Sunday, May 29, 2005

WAR GAMES

I am addicted to a WWII computer game called “Axis and Allies.” I play it, against the computer, 2 or 3 hours a day. It’s a timewaster that challenges my mind and relaxes me.

The AI (artificial intelligence or computer response) is so dismally poor that I have to give myself severe handicaps to make the game interesting. Every time I play the game it comes out differently due to some variations in the computer strategy and the luck of the battles. That’s
what keeps it interesting.

Today, after playing it over a thousand times, I found a better strategy in the middle game. I was dumbfounded at the implication. This is a game I have completely mastered. No general in the field could possibly be more adept at his profession than I am at my timewaster. And yet I found a better way after over a thousand campaigns. The general only gets one chance. Think of that. Think of that.

Recall the criticisms of the Afghanistan campaign before the fact. Weather was wrong at that time of the year. We’d be bogged down in winter. The Russians were bogged down there for years in all kinds of weather.
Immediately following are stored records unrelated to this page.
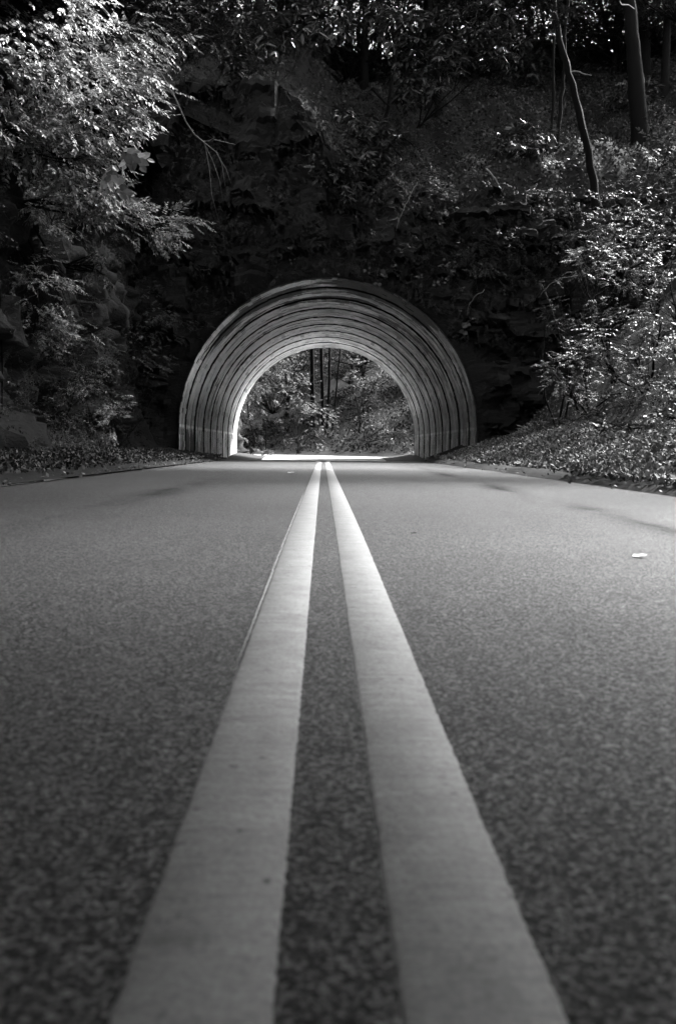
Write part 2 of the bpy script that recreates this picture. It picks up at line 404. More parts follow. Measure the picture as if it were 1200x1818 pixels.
# ------------------------------------------------------------------ tunnel lining
RX, RZ, RR = 0.145, 0.89, 4.39
tun = thing('tunnel', 'arched road tunnel lined with pale board-marked concrete rings under the rock face', 'tunnel', (RX, 30, 0))
def arch_pts(n_extra=0):
    """stations round the profile from left foot over the crown to right foot: list of (x, z, nx, nz, s)"""
    out = []; s = 0
    bw_ = .155
    nl = int(round((RZ+.2)/bw_/1.0)); na = int(round(math.pi*RR/bw_))
    for k in range(nl): out.append((-RR, -.4 + (RZ+.4)*k/nl, -1, 0))
    for k in range(na+1):
        th = math.pi*(1-k/na); out.append((RR*math.cos(th), RZ+RR*math.sin(th), math.cos(th), math.sin(th)))
    for k in range(1, nl+1): out.append((RR, RZ - (RZ+.4)*k/nl, 1, 0))
    return out
AP = arch_pts()
def ring(y0, y1, first=False, off=0.0):
    V, Fc, UV, T = [], [], [], []
    s = 0
    jag = 0
    for k in range(len(AP)-1):
        a, b = AP[k], AP[k+1]
        L = math.hypot(b[0]-a[0], b[1]-a[1])
        # boards are butted in two lengths along the ring
        cut = y0 + (y1-y0)*random.uniform(.35, .65)
        if first:
            if random.random() < .3: jag = random.uniform(-.16, .14)
            ya0 = y0 + jag
        else: ya0 = y0 + random.uniform(-.008, .008)
        for (ya, yb) in ((ya0, cut), (cut, y1)):
            fa, fb = (ya-y0)/(y1-y0), (yb-y0)/(y1-y0)
            d = random.uniform(-.007, .007) - off
            if first and random.random() < .25: d -= random.uniform(0, .02)
            t = random.random()
            ra, rb = d - .012 + .03*max(0, fa), d - .012 + .03*fb
            base = len(V)
            def q(p, y, r): return (RX + p[0] + p[2]*r, y, p[1] + p[3]*r)
            V += [q(a, ya, ra), q(b, ya, ra), q(b, yb, rb), q(a, yb, rb)]
            th_ = .03 if first else .38
            V += [q(a, ya+(.03 if first else 0), th_), q(b, ya+(.03 if first else 0), th_), q(b, yb, .38), q(a, yb, .38)]
            fs = [(0, 1, 2, 3), (4, 5, 1, 0), (3, 2, 6, 7), (0, 3, 7, 4), (1, 5, 6, 2)]
            uvs = [(s, ya), (s+L, ya), (s+L, yb), (s, yb)]*2
            for f in fs:
                Fc.append(tuple(base+c for c in f)); UV += [uvs[c] for c in f]; T += [t]*4
        s += L
    me = bpy.data.meshes.new('concrete_ring'); me.from_pydata(V, [], Fc)
    ul = me.uv_layers.new(name='UVMap'); ul.data.foreach_set('uv', np.array(UV, dtype=np.float32).ravel())
    at = me.attributes.new('tone', 'FLOAT', 'CORNER'); at.data.foreach_set('value', np.array(T, dtype=np.float32))
    me.materials.append(M_conc); me.materials.append(M_dark); me.update()
    me.polygons.foreach_set('material_index', np.array([0 if f % 5 == 0 else 1 for f in range(len(me.polygons))], dtype=np.int32))
    ob = bpy.data.objects.new('concrete_ring', me); COL.objects.link(ob); ob.parent = tun; ob.location = (-RX, -30, 0)
    return ob
jy = [29.9, 31.6, 33.9, 36.3, 38.6, 40.9, 43.2, 45.6, 47.9, 50.6]
for k in range(len(jy)-1):
    g_ = (.16, .24, .16, .13)[k] if k < 4 else .12
    ring(jy[k], jy[k+1]-g_, k == 0)
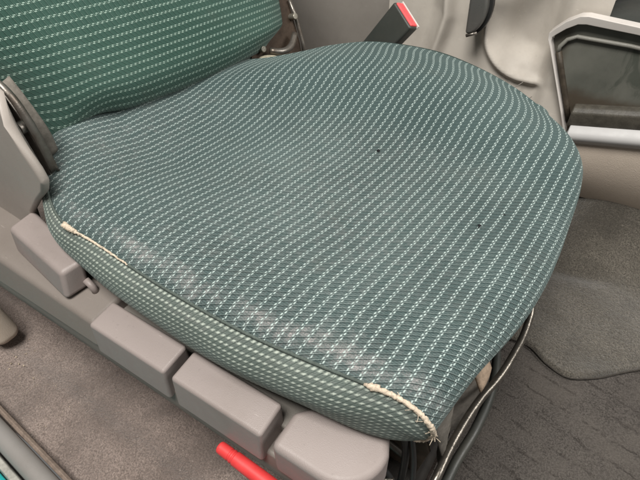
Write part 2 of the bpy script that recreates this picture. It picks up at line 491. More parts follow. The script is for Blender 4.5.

Supply and manpower problems were insurmountable.

Afghanistan fell in weeks. It was a total triumph.

And so it went. Diplomatic and military victories piling up one after another.

Pakistan first had to be won over from supporting the Taliban to cooperating with the US.

Afghanistan fell.

Iraq fell.

Libya declared themselves reformed.

Syria withdrew from Lebanon.

Pakistan and India withdrew from the brink of war.

There are other claimed victories but with no real proof.

All of this came about with the sacrifice of less than 2,000 Americans. What a debt the world owes to those brave Americans. Millions of people now live in freedom because of the sacrifice of those 2,000.

When you witness momentous happenings you can do no better than to borrow from Churchill. Never in the course of human events has the freedom of so many been owed to the sacrifice of so few.

Credit the brilliant leadership that achieved so much militarily and diplomatically at so little cost.
It wasn’t all done perfectly, but they only had one chance. It’s hard to think that they could do much better with a second or third chance.

History will look back on our Middle East campaign as a magnificent achievement.

On this Memorial Day it makes me proud to be an American.